The drop dries up if it remains separate - just as the self, clinging to individuality, is confined,
unable to drift with the natural flow of being. Left alone, it is bound to evaporate, just as the
individual is bound to suffer and perish. When the drop enters the sea, it loses its separateness but gains eternity, continuing to exist in another form. In the same way, the self finds liberation by dissolving into the sea of awareness - by dropping away the sense of self and plunging into something greater than oneself.


Inspired by The Bardo Thödol (Fremantle & Trungpa, 1975), a Buddhist set of instructions guiding the dead between death to rebirth, and to offering the living insight into the journey between birth and death, the exhibition How to prevent a drop of water from drying? echoes these teachings, bringing a light to many forms of death that can occur within modern life.

Bardo means ‘gap’. It is not only the interval of suspension after we die but also suspension in the living situations. Throughout our lives, we experience endings both small (a leaf falling from a tree) and large (the loss of a loved one), times when there is no clarity, no certainty. We are wired to shy away from the unfamiliar, plunge into denial, and cling to what we know. The Bardo Thödol invites us to recognise that it is not change itself that threatens us, but our resistance to trusting the unknown process of cultivating awareness and compassion in the bardo of life.

As Duchamp put it, “It’s not what you see that is art, art is the gap.” (Schwartz, 1970) Art is often celebrated when a piece is completed, yet at its core, it is a process — a continuous negotiation between idea, form, and perception.

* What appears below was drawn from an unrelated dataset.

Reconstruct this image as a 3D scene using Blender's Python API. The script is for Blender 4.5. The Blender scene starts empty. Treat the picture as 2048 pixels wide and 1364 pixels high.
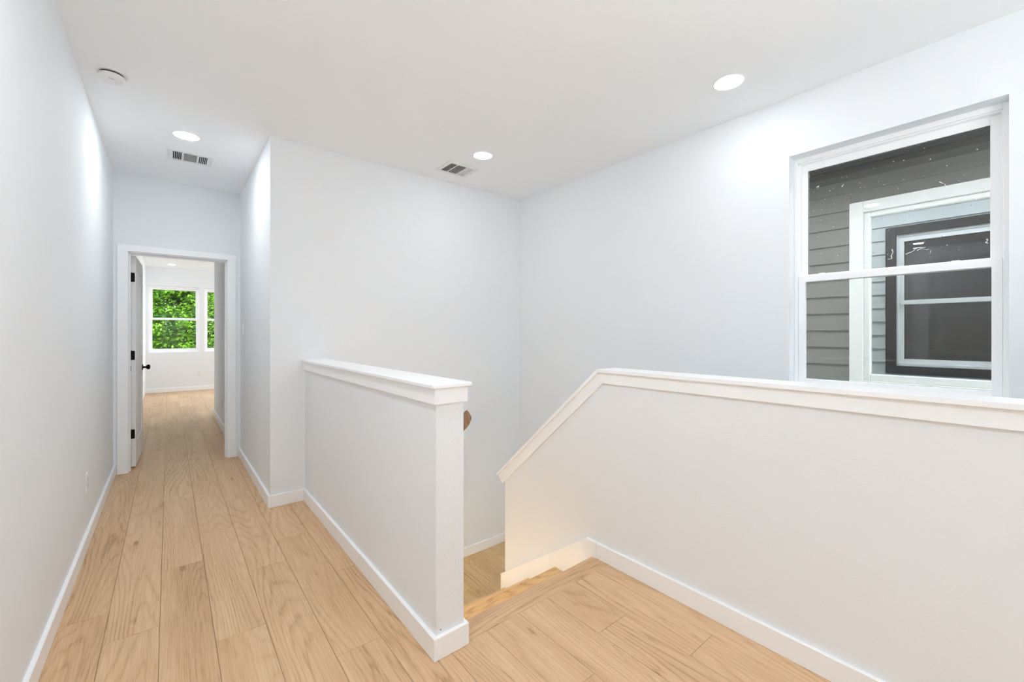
import bpy, bmesh, math, random
from mathutils import Vector, Matrix
import numpy as np
R = random.Random(7)
S = bpy.context.scene
COL = S.collection
PI = math.pi

# ------------------------------------------------------------------ camera, sky, sun, exposure
H_CAM = 1.281
cam_d = bpy.data.cameras.new('camera')
cam_d.sensor_width = 36.0
cam_d.lens = 843.66 / 2048 * 36.0
cam_d.shift_y = -0.0070
cam_d.clip_start = 0.02
cam = bpy.data.objects.new('camera', cam_d)
COL.objects.link(cam)
cam.location = (0, 0, H_CAM)
cam.rotation_euler = (PI / 2, 0, -math.radians(39.13))
S.camera = cam

w = bpy.data.worlds.new('sky')
w.use_nodes = True
bg = w.node_tree.nodes['Background']
bg.inputs[0].default_value = (0.86, 0.94, 1.0, 1)
S.world = w
sun_d = bpy.data.lights.new('sun', 'SUN')
sun_d.color = (1.0, 0.95, 0.86)
sun_d.angle = 0.02
sun = bpy.data.objects.new('sun', sun_d)
COL.objects.link(sun)
sun.rotation_euler = Vector((0.0, 0.5, -0.87)).to_track_quat('-Z', 'Y').to_euler()


# brightness of the light sources
SKY, SUN = 20.5, 8.5
LAMP, LAMP_HALL, LAMP_NEAR, LAMP_BED = 66.0, 165.0, 285.0, 18.0      # ceiling downlight lenses
STEP = 25.0                                                         # light strips under the stair nosings
FILL_REAR = 28.0                                                       # added fill lamp behind the viewer, tilted up at the ceiling
FILL_BED = 41.0                                     # added fill lamp in the unseen part of the bedroom
bg.inputs[1].default_value = SKY
sun_d.energy = SUN


def fill_light(name, loc, aim, sx, sy, power, col=(0.945, 0.985, 1.030)):
    d = bpy.data.lights.new(name, 'AREA')
    d.shape = 'RECTANGLE'
    d.size, d.size_y = sx, sy
    d.energy = power
    d.color = col
    o = bpy.data.objects.new(name, d)
    COL.objects.link(o)
    o.location = loc
    o.rotation_euler = Vector(aim).to_track_quat('-Z', 'Z').to_euler()


# unseen fill lamps, added to brighten the bedroom and the rooms ahead
fill_light('fill_bedroom', (3.85, 10.2, 1.62), (-1, 0, 0), 2.0, 1.40, FILL_BED, (0.88, 0.985, 1.10))
fill_light('fill_behind_viewer', (1.25, -1.1, 1.7), (0, 0.45, 0.9), 1.0, 1.0, FILL_REAR)

S.view_settings.view_transform = 'Standard'
S.view_settings.look = 'None'
S.view_settings.gamma = 1.0
S.view_settings.use_curve_mapping = False
S.view_settings.exposure = 0.12
S.cycles.max_bounces = 24
S.cycles.diffuse_bounces = 16
S.cycles.glossy_bounces = 8
S.cycles.transparent_max_bounces = 24
S.cycles.sample_clamp_indirect = 8

# ------------------------------------------------------------------ measured layout (metres)
XL, XH, XR = -0.390, 0.581, 2.980       # left wall, hall right wall, window wall
YB, YE, YF = 3.543, 5.232, 12.0         # stair back wall, hall end wall, bedroom far wall
YK = -3.2                               # wall behind the camera
ZC = 2.742
XW0, XW1, YW = 0.818, 0.9456, 1.480     # left half wall
XP, XP1 = 1.906, 2.026                  # right half wall
ZCAP = 1.083
TCAP = 0.0165
ZL = -0.926                             # stair landing
ZG = -2.80
TB, HB = 0.017, 0.0896                  # baseboard


# ------------------------------------------------------------------ materials
def new_mat(name):
    m = bpy.data.materials.new(name)
    m.use_nodes = True
    nt = m.node_tree
    b = nt.nodes['Principled BSDF']
    return m, nt, b


def N(nt, t, **kw):
    n = nt.nodes.new(t)
    for k, v in kw.items():
        setattr(n, k, v)
    return n


def mathn(nt, op, a, b=None, c=None):
    n = nt.nodes.new('ShaderNodeMath')
    n.operation = op
    for i, v in enumerate((a, b, c)):
        if v is None:
            continue
        if isinstance(v, (int, float)):
            n.inputs[i].default_value = v
        else:
            nt.links.new(v, n.inputs[i])
    return n.outputs[0]


def paint(name, col, rough=0.6, bump=0.0, scale=160.0, spec=0.35, vary=0.0):
    m, nt, b = new_mat(name)
    b.inputs['Base Color'].default_value = (*col, 1)
    b.inputs['Roughness'].default_value = rough
    b.inputs['Specular IOR Level'].default_value = spec
    tc = N(nt, 'ShaderNodeTexCoord')
    if bump > 0:
        nz = N(nt, 'ShaderNodeTexNoise')
        nz.inputs['Scale'].default_value = scale
        nz.inputs['Detail'].default_value = 3
        nt.links.new(tc.outputs['Object'], nz.inputs['Vector'])
        bp = N(nt, 'ShaderNodeBump')
        bp.inputs['Strength'].default_value = bump
        bp.inputs['Distance'].default_value = 0.004
        nt.links.new(nz.outputs['Fac'], bp.inputs['Height'])
        nt.links.new(bp.outputs['Normal'], b.inputs['Normal'])
    if vary > 0:
        nz = N(nt, 'ShaderNodeTexNoise')
        nz.inputs['Scale'].default_value = 3.0
        nt.links.new(tc.outputs['Object'], nz.inputs['Vector'])
        mx = N(nt, 'ShaderNodeMixRGB')
        mx.inputs[1].default_value = (*[c * (1 - vary) for c in col], 1)
        mx.inputs[2].default_value = (*[min(1, c * (1 + vary)) for c in col], 1)
        nt.links.new(nz.outputs['Fac'], mx.inputs[0])
        nt.links.new(mx.outputs[0], b.inputs['Base Color'])
    return m


def emit(name, col, strength):
    m, nt, b = new_mat(name)
    b.inputs['Base Color'].default_value = (0.9, 0.9, 0.9, 1)
    b.inputs['Emission Color'].default_value = (*col, 1)
    b.inputs['Emission Strength'].default_value = strength
    return m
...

As it stated in the essay by psychiatrist Mark Epstein, that both the making and experiencing of art involve a shared state of mind in which the self and the object enhance and inform each other. (Baas & Jacob, 2004) This encounter opens a space of heightened consciousness - lucid, tense, and profoundly alive - where impermanence reveals itself not as a loss, but as a source of insight. “A feeling as of something limitless, unbounded,”(Baas & Jacob, 2004) as Freud described it, conveys a sense of the oceanic that connects us to something greater than ourselves.

In an attempt to explore bardo principles such as acceptance, impermanence, and
interdependence, the exhibition highlights practices that encourage us to embrace and navigate immediate transitions of all kinds.